* Do this *
Retype the opening lines of the data exactly, stopping after the line that contains "p = place(7, 2158, 2186, 1412, d=.14);". Skip every picture.

-- BEGIN Data shown --

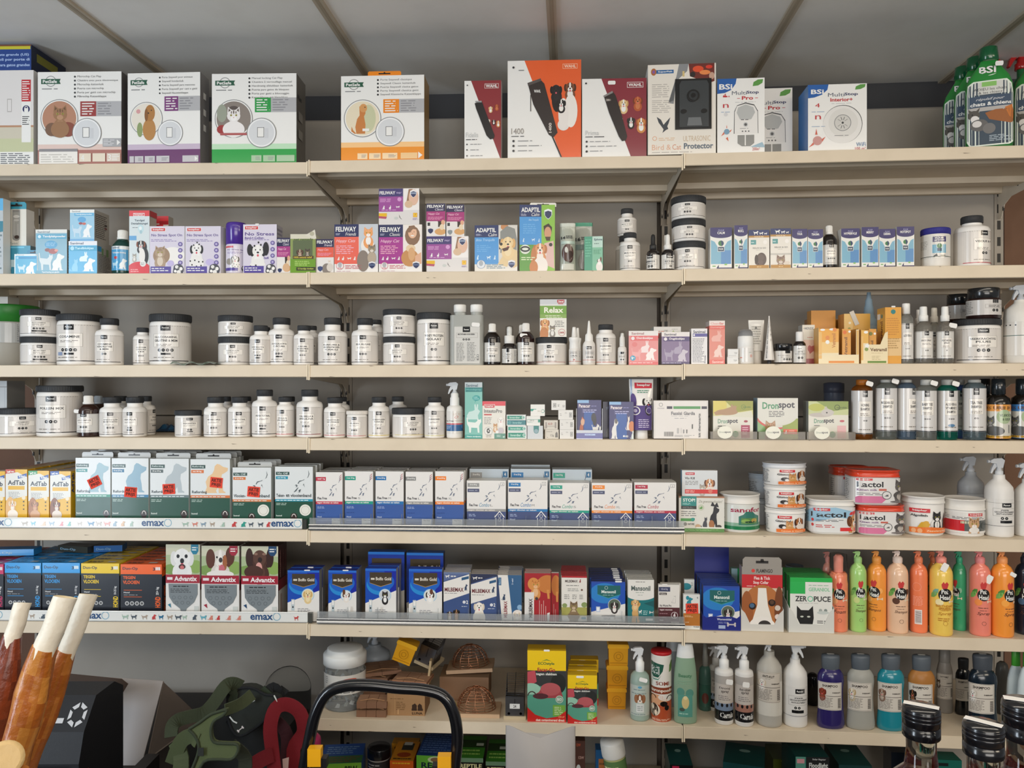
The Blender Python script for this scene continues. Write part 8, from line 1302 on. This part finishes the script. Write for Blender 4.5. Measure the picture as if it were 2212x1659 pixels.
for u0, u1, d, lb in ((2180, 2222, .05, 'white rounded bottle with green cap, rear one at the edge'), (2204, 2256, .008, 'white rounded bottle with green emblem at the picture edge')):
    p = place(7, u0, u1, 1402, d=d); vessel(p, 'shampoo_bottle', lb, 'bottle', [('body', '60 0 90 0 98 2 99 8 98 46 88 62 60 74 40 78', 'cfdce0', PLAS), ('cap', '38 77 46 78 44 98 20 100', '4aa83a', PLAS)], lab=(99.2, 10, 44, 130, None, 'r 18 10 58 26 3a7a4a;r 20 12 56 24 e8ece8;T 26 14 46 22 3a7a4a D'), sy=.6)
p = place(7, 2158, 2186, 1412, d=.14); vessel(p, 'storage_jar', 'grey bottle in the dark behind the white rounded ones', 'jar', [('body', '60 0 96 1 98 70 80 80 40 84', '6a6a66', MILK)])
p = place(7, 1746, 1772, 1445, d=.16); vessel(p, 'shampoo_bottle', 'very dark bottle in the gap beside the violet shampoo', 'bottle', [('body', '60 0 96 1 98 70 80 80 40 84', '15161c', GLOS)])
# ================================================================== base deck with reptile and lamp boxes
for b in 'CR':
    m = M(); m.box(.004, -.02, -.1, .996, .405, 0, 'b8ac98'); o = m.build('base_deck', PAINT, None, world(b, 0, 0, CAMZ+ZR[8][b]), -math.radians(ANG[b])); tag(o, 'cream base deck under the reptile boxes' if b == 'C' else 'cream base deck under the teal lamp boxes', 'shelf')
    m = M(); m.box(.004, -.018, 0, .996, -.014, CAMZ+ZR[8][b]-.1, '8a8274'); m.build('plinth', PAINT, None, world(b, 0, 0, 0), -math.radians(ANG[b]))['kind'] = 'structure'
def low(u0, u1, v0, d, dep, lb, a='', col='W', side=None, top=None, ta='', turn=0.0, cat='box', name='lamp_box', bay=None, tab=None, mat=None):
    p = place(8, u0, u1, v0, d=d, bay=bay); p.rz += math.radians(turn); return carton(p, dep, name, lb, a, col, side=side, top=top, ta=ta, cat=cat, mat=mat)
low(690, 780, 1648, .10, .12, 'blue and green heat lamp box with 90W print', 'r 0 0 100 30 7ab83a;T 60 6 90 22 1a3a1a 90W', '2a6ab8', top='2a5ab0', ta='r 0 62 100 100 3f7a4a;l 6 66 94 96 3 8a5a3a;l 10 12 90 54 4 8ab0d8', turn=8, bay='C')
p = place(8, 789, 838, 1622, d=.14, bay='C'); vessel(p, 'food_jar', 'squat jar with round shiny black lid beside orange box', 'jar', [('body', '60 0 96 1 98 80', 'c8c4bc', PLAS), ('lid', '100 80 103 81 103 98 98 100 20 100', '17181c', GLOS)], lab=(98.6, 40, 78, 170, '3a3a3a', 'l 10 10 60 80 5 c8c8c4'))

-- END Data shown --

* Output for this exercise *
The Blender Python script for this scene continues. Write part 8, from line 1302 on. This part finishes the script. Write for Blender 4.5. Measure the picture as if it were 2212x1659 pixels.
for u0, u1, d, lb in ((2180, 2222, .05, 'white rounded bottle with green cap, rear one at the edge'), (2204, 2256, .008, 'white rounded bottle with green emblem at the picture edge')):
    p = place(7, u0, u1, 1402, d=d); vessel(p, 'shampoo_bottle', lb, 'bottle', [('body', '60 0 90 0 98 2 99 8 98 46 88 62 60 74 40 78', 'cfdce0', PLAS), ('cap', '38 77 46 78 44 98 20 100', '4aa83a', PLAS)], lab=(99.2, 10, 44, 130, None, 'r 18 10 58 26 3a7a4a;r 20 12 56 24 e8ece8;T 26 14 46 22 3a7a4a D'), sy=.6)
p = place(7, 2158, 2186, 1412, d=.14); vessel(p, 'storage_jar', 'grey bottle in the dark behind the white rounded ones', 'jar', [('body', '60 0 96 1 98 70 80 80 40 84', '6a6a66', MILK)])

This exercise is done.